Count the lines below that contain the word "Blender", and report only that number.
--- BEGIN Data shown ---
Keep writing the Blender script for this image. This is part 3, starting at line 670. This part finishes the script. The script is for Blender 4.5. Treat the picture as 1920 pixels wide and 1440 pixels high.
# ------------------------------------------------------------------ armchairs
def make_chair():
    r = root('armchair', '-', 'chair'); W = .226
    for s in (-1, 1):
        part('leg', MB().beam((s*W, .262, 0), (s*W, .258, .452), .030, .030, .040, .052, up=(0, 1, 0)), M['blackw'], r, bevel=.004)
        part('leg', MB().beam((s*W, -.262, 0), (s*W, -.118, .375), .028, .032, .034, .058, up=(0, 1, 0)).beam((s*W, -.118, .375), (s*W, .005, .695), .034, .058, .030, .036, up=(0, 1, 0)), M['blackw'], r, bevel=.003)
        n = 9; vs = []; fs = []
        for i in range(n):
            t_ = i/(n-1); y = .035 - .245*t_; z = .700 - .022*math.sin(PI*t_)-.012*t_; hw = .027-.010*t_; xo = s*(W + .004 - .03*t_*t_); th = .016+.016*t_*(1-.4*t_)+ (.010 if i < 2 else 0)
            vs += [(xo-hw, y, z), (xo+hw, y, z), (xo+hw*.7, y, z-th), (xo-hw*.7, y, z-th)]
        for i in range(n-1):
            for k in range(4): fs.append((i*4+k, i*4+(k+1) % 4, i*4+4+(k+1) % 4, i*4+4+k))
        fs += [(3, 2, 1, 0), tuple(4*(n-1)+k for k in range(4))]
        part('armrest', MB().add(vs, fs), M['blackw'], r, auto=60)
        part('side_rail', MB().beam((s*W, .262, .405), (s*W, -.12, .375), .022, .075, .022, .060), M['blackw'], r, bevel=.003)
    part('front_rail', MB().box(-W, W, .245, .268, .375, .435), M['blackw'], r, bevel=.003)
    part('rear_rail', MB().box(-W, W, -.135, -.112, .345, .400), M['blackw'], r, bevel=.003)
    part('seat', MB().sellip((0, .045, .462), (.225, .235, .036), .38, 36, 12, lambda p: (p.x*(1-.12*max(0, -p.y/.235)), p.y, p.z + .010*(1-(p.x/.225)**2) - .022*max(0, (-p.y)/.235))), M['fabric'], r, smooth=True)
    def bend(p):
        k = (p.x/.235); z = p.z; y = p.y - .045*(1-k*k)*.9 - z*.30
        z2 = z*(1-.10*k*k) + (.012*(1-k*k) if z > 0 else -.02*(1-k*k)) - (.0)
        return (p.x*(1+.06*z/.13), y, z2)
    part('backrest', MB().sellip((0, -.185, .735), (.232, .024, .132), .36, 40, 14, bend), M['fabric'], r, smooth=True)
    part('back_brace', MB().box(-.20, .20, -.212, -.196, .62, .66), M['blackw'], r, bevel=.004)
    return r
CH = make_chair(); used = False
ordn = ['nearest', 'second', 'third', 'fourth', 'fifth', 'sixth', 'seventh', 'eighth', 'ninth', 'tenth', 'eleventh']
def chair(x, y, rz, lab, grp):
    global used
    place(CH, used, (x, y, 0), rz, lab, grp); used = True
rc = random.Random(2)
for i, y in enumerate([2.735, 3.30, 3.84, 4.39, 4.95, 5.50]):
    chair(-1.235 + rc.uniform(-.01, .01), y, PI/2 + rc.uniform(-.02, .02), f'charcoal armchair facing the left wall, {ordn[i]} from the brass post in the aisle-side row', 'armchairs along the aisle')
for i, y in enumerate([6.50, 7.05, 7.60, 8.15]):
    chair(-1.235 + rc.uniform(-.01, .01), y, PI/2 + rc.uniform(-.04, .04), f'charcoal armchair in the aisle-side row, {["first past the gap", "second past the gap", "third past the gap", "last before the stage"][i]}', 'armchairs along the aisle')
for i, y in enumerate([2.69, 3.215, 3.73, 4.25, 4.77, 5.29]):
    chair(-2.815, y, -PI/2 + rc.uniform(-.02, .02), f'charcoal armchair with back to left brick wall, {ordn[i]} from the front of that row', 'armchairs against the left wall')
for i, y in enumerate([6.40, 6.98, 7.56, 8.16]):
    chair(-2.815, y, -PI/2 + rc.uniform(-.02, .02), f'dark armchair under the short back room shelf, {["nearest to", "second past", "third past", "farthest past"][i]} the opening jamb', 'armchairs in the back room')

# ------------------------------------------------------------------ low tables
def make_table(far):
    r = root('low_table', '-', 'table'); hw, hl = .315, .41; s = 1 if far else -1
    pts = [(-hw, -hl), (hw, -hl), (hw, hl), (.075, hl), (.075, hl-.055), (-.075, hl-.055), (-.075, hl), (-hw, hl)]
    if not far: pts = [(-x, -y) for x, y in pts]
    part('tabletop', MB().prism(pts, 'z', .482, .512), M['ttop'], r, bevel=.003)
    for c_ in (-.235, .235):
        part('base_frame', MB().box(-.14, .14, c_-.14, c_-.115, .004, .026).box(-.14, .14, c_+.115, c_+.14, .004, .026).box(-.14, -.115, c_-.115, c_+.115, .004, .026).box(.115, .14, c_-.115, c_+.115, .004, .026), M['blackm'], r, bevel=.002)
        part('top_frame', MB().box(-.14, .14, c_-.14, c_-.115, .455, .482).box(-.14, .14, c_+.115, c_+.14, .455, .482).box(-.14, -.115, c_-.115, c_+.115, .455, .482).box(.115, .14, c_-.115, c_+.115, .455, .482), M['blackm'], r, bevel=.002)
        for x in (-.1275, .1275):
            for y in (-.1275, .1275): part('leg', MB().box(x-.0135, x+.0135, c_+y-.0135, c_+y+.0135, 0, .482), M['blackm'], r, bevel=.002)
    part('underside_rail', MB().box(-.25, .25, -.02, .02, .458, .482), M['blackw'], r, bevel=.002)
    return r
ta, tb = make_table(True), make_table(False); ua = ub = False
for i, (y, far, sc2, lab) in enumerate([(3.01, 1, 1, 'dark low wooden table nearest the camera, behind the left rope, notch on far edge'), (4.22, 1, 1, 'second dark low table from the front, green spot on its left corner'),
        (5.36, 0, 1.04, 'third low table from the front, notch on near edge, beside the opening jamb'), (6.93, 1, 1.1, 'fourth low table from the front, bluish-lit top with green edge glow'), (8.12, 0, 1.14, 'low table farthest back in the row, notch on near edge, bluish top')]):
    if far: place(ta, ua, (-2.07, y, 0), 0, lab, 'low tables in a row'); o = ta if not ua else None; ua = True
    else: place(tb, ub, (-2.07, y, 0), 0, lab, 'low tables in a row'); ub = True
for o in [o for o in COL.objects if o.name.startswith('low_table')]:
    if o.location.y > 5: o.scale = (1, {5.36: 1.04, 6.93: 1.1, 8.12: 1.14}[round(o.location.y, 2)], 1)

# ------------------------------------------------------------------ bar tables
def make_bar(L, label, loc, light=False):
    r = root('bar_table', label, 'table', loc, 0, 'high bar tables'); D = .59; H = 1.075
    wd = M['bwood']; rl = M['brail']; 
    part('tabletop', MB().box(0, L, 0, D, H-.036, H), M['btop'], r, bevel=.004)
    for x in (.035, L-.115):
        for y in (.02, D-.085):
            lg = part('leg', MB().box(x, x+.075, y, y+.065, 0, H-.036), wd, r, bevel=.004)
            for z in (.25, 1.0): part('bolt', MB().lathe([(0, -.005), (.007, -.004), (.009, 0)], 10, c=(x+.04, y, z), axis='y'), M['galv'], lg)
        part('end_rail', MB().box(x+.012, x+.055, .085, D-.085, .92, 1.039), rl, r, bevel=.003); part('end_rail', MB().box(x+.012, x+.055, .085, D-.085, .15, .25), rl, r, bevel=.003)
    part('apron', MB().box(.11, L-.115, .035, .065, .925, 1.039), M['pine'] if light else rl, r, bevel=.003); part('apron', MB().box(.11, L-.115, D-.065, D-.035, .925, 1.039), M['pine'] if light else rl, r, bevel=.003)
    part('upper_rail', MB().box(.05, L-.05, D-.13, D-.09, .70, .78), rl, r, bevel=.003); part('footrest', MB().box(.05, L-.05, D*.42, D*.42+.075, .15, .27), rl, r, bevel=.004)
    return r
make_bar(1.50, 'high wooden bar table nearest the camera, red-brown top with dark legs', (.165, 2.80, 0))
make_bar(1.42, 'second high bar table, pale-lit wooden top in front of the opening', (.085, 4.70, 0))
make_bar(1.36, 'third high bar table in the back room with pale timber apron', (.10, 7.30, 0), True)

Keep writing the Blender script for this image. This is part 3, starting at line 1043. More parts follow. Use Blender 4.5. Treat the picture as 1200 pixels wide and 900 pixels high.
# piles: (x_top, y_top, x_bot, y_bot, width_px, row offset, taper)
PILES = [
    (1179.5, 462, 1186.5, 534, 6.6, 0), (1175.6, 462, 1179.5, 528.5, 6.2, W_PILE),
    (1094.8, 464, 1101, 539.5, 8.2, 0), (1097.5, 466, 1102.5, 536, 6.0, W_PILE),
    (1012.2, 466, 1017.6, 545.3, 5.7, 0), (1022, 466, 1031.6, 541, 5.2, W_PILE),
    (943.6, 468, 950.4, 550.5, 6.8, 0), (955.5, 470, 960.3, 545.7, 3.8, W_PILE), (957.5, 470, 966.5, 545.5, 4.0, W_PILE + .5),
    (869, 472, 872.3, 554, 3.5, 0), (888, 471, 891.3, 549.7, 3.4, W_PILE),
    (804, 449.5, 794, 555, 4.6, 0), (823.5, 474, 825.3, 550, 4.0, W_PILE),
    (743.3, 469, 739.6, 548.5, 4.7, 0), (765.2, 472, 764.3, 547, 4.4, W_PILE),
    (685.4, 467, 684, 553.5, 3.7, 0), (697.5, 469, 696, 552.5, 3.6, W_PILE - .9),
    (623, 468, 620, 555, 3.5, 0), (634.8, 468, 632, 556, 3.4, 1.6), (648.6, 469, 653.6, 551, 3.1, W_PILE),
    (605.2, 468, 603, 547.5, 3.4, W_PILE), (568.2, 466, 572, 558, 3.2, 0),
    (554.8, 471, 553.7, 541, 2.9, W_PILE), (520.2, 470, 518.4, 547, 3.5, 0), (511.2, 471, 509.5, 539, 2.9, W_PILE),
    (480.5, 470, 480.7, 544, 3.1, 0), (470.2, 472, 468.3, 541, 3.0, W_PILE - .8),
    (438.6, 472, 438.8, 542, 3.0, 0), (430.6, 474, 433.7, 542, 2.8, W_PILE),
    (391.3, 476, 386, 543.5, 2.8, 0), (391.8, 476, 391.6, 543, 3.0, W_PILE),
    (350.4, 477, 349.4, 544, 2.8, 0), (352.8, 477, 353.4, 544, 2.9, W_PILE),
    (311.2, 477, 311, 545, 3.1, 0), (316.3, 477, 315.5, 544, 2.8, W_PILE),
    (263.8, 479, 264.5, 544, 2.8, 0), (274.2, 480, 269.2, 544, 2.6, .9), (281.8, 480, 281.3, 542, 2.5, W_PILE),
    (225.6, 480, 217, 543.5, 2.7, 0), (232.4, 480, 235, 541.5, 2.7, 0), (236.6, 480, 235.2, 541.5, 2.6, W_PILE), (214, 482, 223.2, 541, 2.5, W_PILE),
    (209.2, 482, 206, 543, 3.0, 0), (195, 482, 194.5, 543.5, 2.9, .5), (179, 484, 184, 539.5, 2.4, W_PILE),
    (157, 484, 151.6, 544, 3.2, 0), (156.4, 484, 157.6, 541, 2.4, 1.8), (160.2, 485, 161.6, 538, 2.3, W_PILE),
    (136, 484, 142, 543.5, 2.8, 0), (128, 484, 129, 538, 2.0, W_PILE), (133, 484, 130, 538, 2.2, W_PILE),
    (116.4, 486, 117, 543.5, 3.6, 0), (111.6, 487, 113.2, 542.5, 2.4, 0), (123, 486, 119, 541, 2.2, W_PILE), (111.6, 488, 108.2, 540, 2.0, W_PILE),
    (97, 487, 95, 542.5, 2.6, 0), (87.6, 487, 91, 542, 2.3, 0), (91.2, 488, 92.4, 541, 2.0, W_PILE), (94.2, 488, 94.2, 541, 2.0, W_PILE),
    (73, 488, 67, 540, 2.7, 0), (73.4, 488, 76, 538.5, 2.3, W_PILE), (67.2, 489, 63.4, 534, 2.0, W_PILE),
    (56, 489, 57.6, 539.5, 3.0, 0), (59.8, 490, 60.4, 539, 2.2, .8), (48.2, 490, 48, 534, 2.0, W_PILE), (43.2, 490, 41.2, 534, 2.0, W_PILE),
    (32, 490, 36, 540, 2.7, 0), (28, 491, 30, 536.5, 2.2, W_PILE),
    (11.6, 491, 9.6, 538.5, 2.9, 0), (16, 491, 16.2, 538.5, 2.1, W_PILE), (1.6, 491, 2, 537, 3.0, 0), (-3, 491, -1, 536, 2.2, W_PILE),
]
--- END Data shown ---
● **Task response**: 2